The truth of the ‘nonsense’ plot to dethrone Harold Wilson

Harold Wilson waves to the crowd as he arrives at No 10 Downing Street with his wife Mary.
Harold Wilson waves to the crowd as he arrives at No 10 Downing Street with his wife Mary. Photograph: PA

Your report on the latest release of classified files from the National Archives refers to a letter from Cecil Harmsworth King dismissing reports that he, Lord Mountbatten and Hugh Cudlipp had planned to overthrow Harold Wilson’s government (Alleged plotter wrote talk of Wilson ‘coup’ was nonsense, UK archives show, 19 July).

I suggest that a more reliable source for evidence of King’s perfidy is Cudlipp’s gripping autobiography Walking on the Water. In it, Cudlipp, a talented journalist who succeeded King as chairman of the Daily Mirror Group, relates that King plotted an “emergency government” to overthrow Harold Wilson.

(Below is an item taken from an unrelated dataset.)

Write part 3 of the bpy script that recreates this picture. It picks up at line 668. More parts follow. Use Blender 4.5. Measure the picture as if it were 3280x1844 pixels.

Cudlipp met Mountbatten at the latter’s Broadlands home and then arranged a meeting between King and Mountbatten on 8 May 1968 at the peer’s London residence.

King asked Mountbatten if he would “agree to be the titular head of a new administration”. Mountbatten turned to his friend Sir Solly Zuckerman, who he had wisely brought along, and asked: “What do you think?” Zuckerman rose from his chair, reports Cudlipp, and replied: “This is rank treachery … I’m a public servant and will have nothing to do with it. Nor should you, Dickie.”

He quotes Mountbatten as saying that so far as he was concerned that sort of role was “simply not on”. Had Mountbatten agreed, the armed forces would have had a difficult choice given that their oath of allegiance is to the Queen, not the country.

It’s a story that was told to me decades ago by Frank Rogers, who went on to become chairman of Hollinger, which owned the Telegraph. He was Cudlipp’s “bag carrier” at the time. All evidence is that King was a very sinister cove indeed.